Several years into compiling custom kernel to let GPS provide precise time-keeping signals, I still wonder why is that not enabled in stock kernel? With tons of modules for hardware bundled by default, many of which are obsolete, expensive or otherwise rare, it is surprising that such a long-affordable thing as a GNSS receiver cannot be used with original FreeBSD base system. Funny enough, pps.ko module is present even in GENERIC bundle, despite being useless per se. I bothered to count all lines of source code in kern/kern_tc.c and kern/kern_ntptime.c affected by
PPS_SYNC
: there are just 218 lines, excluding empty and comments, 121 of which constitute a single function — hardpps()
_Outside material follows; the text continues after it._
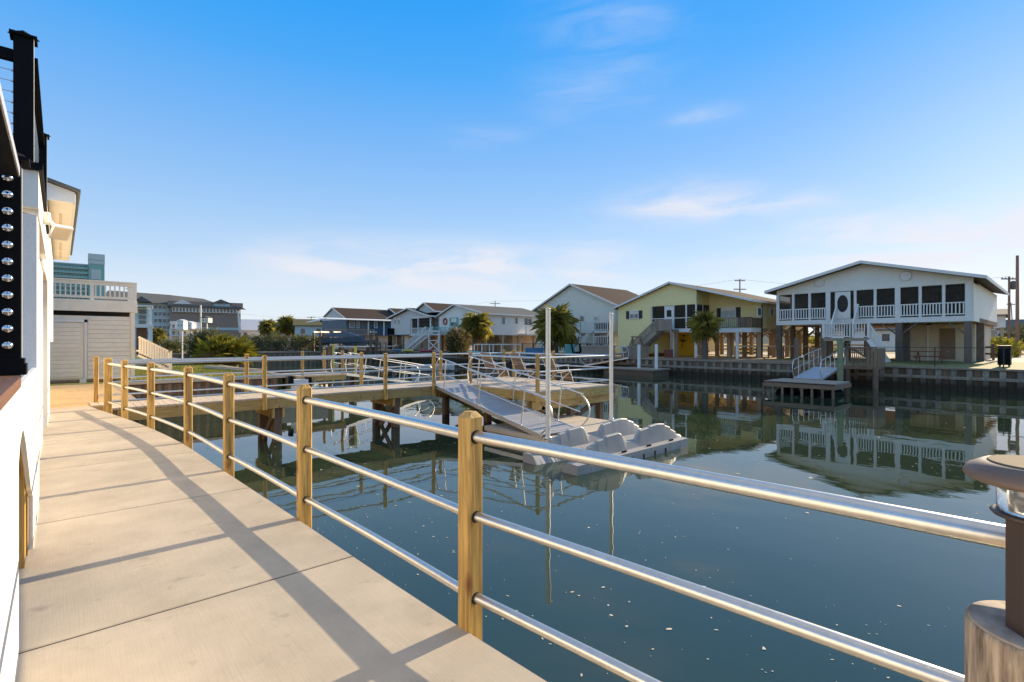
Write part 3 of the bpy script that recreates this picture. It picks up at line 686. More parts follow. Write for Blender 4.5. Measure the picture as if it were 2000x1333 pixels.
# split around the gap so every face stays convex
w_ = MB()
def strip(b0,b1,z0,z1,a0=-.16,a1=-.138): w_.prism([(b0,z0[0]),(b1,z0[1]),(b1,z1[1]),(b0,z1[0])],'x',a0,a1)
strip(-1.5,3.15,(0,0),(1.215,1.215))
gp = [(3.15,.87),(3.25,.94),(3.40,.975),(3.55,.97),(3.8,.86),(4.1,.68),(4.45,.46),(4.74,.36)]
for (p,zp),(q,zq) in zip(gp, gp[1:]): strip(p,q,(zp,zq),(1.215,1.215))
strip(4.74,5.35,(0,0),(1.215,1.215))
part('side_wall', w_, M['stucco'], wb)
for x, bb, zz in ((-.205,4.42,1.1),(-.20,4.66,1.1),(-.29,4.1,1.1)): part('timber_stud', MB().box(x-.04,x+.04,bb-.05,bb+.05,-.02,zz), M['pine'], wb)
part('back_wall', MB().box(-1.6,-1.5,1,5.3,0,1.2), M['stucco'], wb)
cap = [( -1.4,.3),(-.128,.3),(-.128,3.1),(-.135,3.25),(-.17,3.38),(-.3,3.44),(-1.4,3.44)]
part('cap_board', MB().prism(cap,'z',1.218,1.262), M['brown_cap'], wb)
for i in range(5): part('cap_seam', MB().box(-.9+i*.14-.002,-.9+i*.14+.002,.4,3.2,1.2625,1.264), M['dark'], wb)
# newel and rail of the landing
nw = thing('newel_post', (-.20,3.22,1.265), 'black square newel post with silver cable ends on the brown landing cap', 'railing post')
bz = 1.264
part('shaft', MB().box(-.257,-.143,3.163,3.277,bz,2.25), M['black'], nw)
part('base_trim', MB().box(-.275,-.125,3.145,3.295,bz,bz+.05), M['black'], nw); part('base_trim', MB().box(-.268,-.132,3.152,3.288,bz+.0505,bz+.075), M['black'], nw)
part('corner_trim', MB().box(-.1425,-.139,3.165,3.185,bz+.08,2.22), M['cream'], nw)
part('post_cap', MB().prism([(-.285,3.135),(-.115,3.135),(-.115,3.305),(-.285,3.305)],'z',2.251,2.268), M['black'], nw)
part('post_cap', MB().lathe([(.10,2.269),(.06,2.30),(.005,2.315)],-.2,3.22,4,False), M['black'], nw)
for i in range(12):
    z = 1.40+i*.0762
    o = part('cable_end', MB().lathe([(.004,0),(.012,.006),(.019,.016),(.020,.026),(.013,.034),(.004,.037)],0,0,14), M['steel'], nw, local=True)
    o.rotation_euler = (R(90),0,0); o.location = (.014, -.0575, z-1.265)
nw.location = (-.192, 3.30, 1.265)
lr = thing('landing_railing', (-.2,2,1.26), 'black handrail and steel cables running toward the camera from the newel post', 'railing')
part('handrail', MB().box(-.25,-.14,.6,3.16,2.155,2.20), M['black'], lr)
part('handrail_edge', MB().box(-.1395,-.134,.6,3.15,2.158,2.197), M['alu_matte'], lr)
for i in range(9): part('cable', MB().tube([(-.26,.6,1.40+i*.0762),(-.26,3.16,1.40+i*.0762)],.003,6), M['steel'], lr)

hb_ = thing('white_house', (-2,9,0), 'white stucco building with piers and upper deck along the left of the walkway', 'building')
def wbp(nm, m, *bx, **k): return part(nm, MB().box(*bx), M[m], hb_, **k)
wbp('pier','stucco', -1.2,-.135, 5.36,5.95, 0,2.40)
wbp('pier','stucco', -1.0,-.185, 7.9,9.85, 0,2.40)
wbp('pier','stucco', -1.0,-.155, 11.3,13.75, 0,2.40)
wbp('wall','stucco', -1.2,-.60, 5.96,11.29, 0,2.39)
wbp('lintel','oldwood_h', -.58,-.20, 5.96,7.89, 2.02,2.39); wbp('lintel','oldwood_h', -.58,-.22, 9.86,11.29, 1.95,2.39)
wbp('fascia','white', -1.5,-.125, 5.34,5.42, 2.45,2.735)
wbp('fascia','white', -1.5,-.125, 5.425,8.4, 2.42,2.735)
wbp('deck_edge','black', -1.6,-.10, 5.30,8.45, 2.738,2.79)
wbp('upper_wall','white', -4,-.16, 8.46,13.7, 2.405,3.75)
wbp('wall','white', -4,-.155, 13.76,20.0, 1.4,3.75)
wbp('wall','cream', -4,-.5, 13.8,20.0, 0,1.39)
# eave, seen from below
wbp('fascia','white', .17,.20, 11.4,19.7, 3.78,3.95)
wbp('soffit','cream', -.155,.168, 11.45,19.7, 3.78,3.80)
for bb in (13.2,15.0,16.9,18.6): part('soffit_vent', MB().box(-.02,.02,bb-.7,bb+.7,3.772,3.779), M['tanwall'], hb_)
part('gable_end', MB().prism([(-5,3.78),(.19,3.78),(.19,3.96),(-5,5.5)],'y',11.38,11.449), M['white'], hb_)
part('roof', MB().prism([(.26,3.955),(.26,4.0),(-5,5.56),(-5,5.51)],'y',11.28,19.8), M['roof_dark'], hb_)
# floodlight
fl_ = thing('floodlight', (-.1,6.7,2.6), 'square white floodlight on a round mount on the building wall, aimed at the path', 'floodlight')
c = at(92, 4.9, hgt(428,4.9)); h = at(119, 4.9, hgt(455,4.9))
part('mount', MB().tube([Vector((-.2,c.y,c.z)),Vector((c.x+.02,c.y-.02,c.z))],.062,20), M['white'], fl_)
part('arm', MB().tube([c,h],.02,8), M['white'], fl_)
lm = part('lamp_head', MB().box(-.075,.075,-.075,.075,-.02,.02), M['white'], fl_, local=True); lm.location = h-Vector(fl_.location); lm.rotation_mode = 'QUATERNION'; lm.rotation_quaternion = Vector((-.35,.75,.75)).to_track_quat('Z','Y')
lm2 = part('lens', MB().box(-.062,.062,-.062,.062,-.0225,-.0205), M['tanwall'], fl_, local=True); lm2.location = lm.location; lm2.rotation_mode = 'QUATERNION'; lm2.rotation_quaternion = lm.rotation_quaternion
# upper deck railing
ur = thing('deck_railing', (-.2,5.6,2.79), 'black composite deck railing with cable infill against the sky at upper left', 'railing')
def npost(a, b, z0=2.791, h=1.02, w=.115):
    p = part('post', MB().box(a-w/2,a+w/2,b-w/2,b+w/2,z0,z0+h), M['black'], ur)
    part('post_cap', MB().box(a-w/2-.022,a+w/2+.022,b-w/2-.022,b+w/2+.022,z0+h+.001,z0+h+.02), M['black'], ur)
    part('post_cap', MB().lathe([(.095,z0+h+.021),(.075,z0+h+.04),(.004,z0+h+.055)],a,b,4,False), M['black'], ur)
    part('corner_trim', MB().box(a+w/2+.0005,a+w/2+.004,b-w/2,b-w/2+.03,z0,z0+h), M['cream'], ur)
npost(-.215,5.55); npost(-.175,8.05); npost(-1.75,5.55)
part('handrail', MB().box(-1.7,-.275,5.52,5.58,3.62,3.70), M['black'], ur); part('handrail', MB().box(-.225,-.135,5.62,7.98,3.68,3.72), M['black'], ur)
for i in range(9):
    z = 2.88+i*.083
    part('cable', MB().tube([(-1.7,5.55,z),(-.275,5.55,z)],.003,6), M['steel'], ur); part('cable', MB().tube([(-.18,5.61,z),(-.18,7.99,z)],.003,6), M['steel'], ur)
    part('cable_end', MB().tube([(-.285,5.55,z),(-.272,5.55,z)],.009,8), M['steel'], ur)

# ================================================================ CREAM SHED WITH ROOF DECK
sh = thing('garden_shed', (1,23.5,0), 'cream boarded storage shed with a closed side door under a railed deck', 'shed')
SB = 22.9
z0, z1 = .10, 2.30
k = 14; hgt_ = (z1-z0)/k
part('core', MB().box(-1.6,1.95,SB+.03,25.3,.02,2.3), M['cream'], sh); part('gap_shade_block', MB().box(-1.6,1.9,SB+.3,25.2,2.301,2.699), M['dark'], sh)  # dark block added below the deck stands in for the shade in the gap
for i in range(k):
    z = z0+i*hgt_
    part('siding_board', MB().prism([(SB+.028,z+.004),(SB-.002,z+.010),(SB+.012,z+hgt_-.004),(SB+.028,z+hgt_-.004)],'x',.72,1.89), M['cream'], sh)
    part('siding_board', MB().prism([(SB+.028,z+.004),(SB-.002,z+.010),(SB+.012,z+hgt_-.004),(SB+.028,z+hgt_-.004)],'x',-1.4,-.42), M['cream'], sh)
dr = part('door', MB().box(-.40,.60,SB-.012,SB+.028,.14,2.05), M['cream'], sh)
for i in range(13):
    z = .20+i*.14
    part('door_board', MB().prism([(SB-.013,z+.003),(SB-.026,z+.010),(SB-.018,z+.137),(SB-.013,z+.137)],'x',-.30,.52), M['cream'], dr)
part('handle', MB().tube([(-.33,SB-.03,1.15),(-.33,SB-.07,1.15)],.02,8), M['black'], dr)
for bx in ((.62,.70,.10,2.16),(-.42,.70,2.07,2.16)): part('door_trim', MB().box(bx[0],bx[1],SB-.03,SB+.027,bx[2],bx[3]), M['white'], sh)
part('corner_post', MB().box(1.90,2.03,SB-.05,SB+.08,0,2.50), M['cream'], sh)
part('skid', MB().box(-1.5,2.0,SB+.0,SB+.1,.0,.09), M['oldwood_h'], sh)
part('foundation_block', MB().box(.5,.68,SB-.03,SB+.15,-.02,.10), M['stucco'], sh)
sd_ = thing('shed_deck', (1,23.5,2.5), 'cream painted deck with vertical balusters above the storage shed', 'deck')
part('rim_board', MB().box(-1.6,2.10,SB-.08,SB-.03,2.46,2.86), M['cream'], sd_); part('rim_board', MB().box(2.04,2.10,SB-.03,25.5,2.46,2.86), M['cream'], sd_)
part('floor', MB().box(-1.6,2.035,SB-.025,25.5,2.70,2.84), M['cream'], sd_)
part('top_rail', MB().box(-.32,2.09,SB-.09,SB+.05,3.50,3.55), M['cream'], sd_); part('bottom_rail', MB().box(-.2,2.0,SB-.05,SB,2.92,3.0), M['cream'], sd_)
part('top_rail', MB().box(-.32,2.02,SB-.055,SB-.01,3.38,3.498), M['cream'], sd_)
for i in range(16):
    a = -.15+i*.132
    part('baluster', MB().box(a,a+.042,SB-.04,SB-.005,2.99,3.39), M['cream'], sd_)
part('post', MB().box(1.96,2.08,SB-.07,SB+.05,2.86,3.50), M['cream'], sd_); part('post', MB().box(-.3,-.2,SB-.07,SB+.03,2.86,3.50), M['cream'], sd_); part('post', MB().box(.78,.88,SB-.06,SB+.03,2.86,3.50), M['cream'], sd_)
part('top_rail', MB().box(1.97,2.09,SB+.06,25.5,3.50,3.55), M['cream'], sd_)
for i in range(14): part('baluster', MB().box(2.01,2.045,SB+.15+i*.17,SB+.19+i*.17,2.86,3.50), M['cream'], sd_)
ss = thing('shed_stairs', (3,24.8,0), 'cream painted stairs with closed balustrade going down behind the shed', 'stairs')
p0 = Vector((2.3,24.6,1.40)); p1 = Vector((3.32,24.6,.80))
part('handrail', MB().beam(p0+Vector((0,0,.18)),p1+Vector((0,0,.18)),.12,.07), M['cream'], ss)
part('lower_rail', MB().beam(p0-Vector((0,0,.52)),p1-Vector((0,0,.52)),.06,.14), M['cream'], ss)
for i in range(12):
    c = p0+(p1-p0)*((i+.5)/12); part('baluster', MB().box(c.x-.035,c.x+.035,24.57,24.62,c.z-.5,c.z+.15), M['cream'], ss)
part('newel', MB().box(3.28,3.40,24.54,24.66,0,1.02), M['cream'], ss)
for i in range(10): part('step', MB().box(2.3+i*.105,2.44+i*.105,24.7,25.6,1.0-i*.10,1.05-i*.10), M['cream'], ss)
# little things by the lawn
solo('driftwood', MB().tube([(2.7,23.6,.07),(3.0,23.7,.13),(3.25,23.62,.06)],.09,8), M['oldwood'], 'brown log lying on the lawn strip beside the shed', 'log')
solo('timber_edging', MB().beam((5.6,30,.08),(6.85,24.2,.08),.12,.14), M['deck'], 'pale timber edging board lying along the lawn by the bush', 'timber')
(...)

. So I can hardly imagine that not enabling PPS support by default may be attributed to compilation time reduction, especially taking into account that pps.ko is built from more than 4760 lines (8595 raw). And as for additional CPU load, as far as I understand, the majority of PPS discipline only takes time when an actual signal comes from communication port, while overhead during regular clock ticks is small. But may I be mistaken? Did someone profile the time-keeping routines to obtain statistical evidence on how much impact does PPS processing put on a non-PPS supplied system? There ought to be some reasoning behind it rather than „Who needs that?‟, I suppose.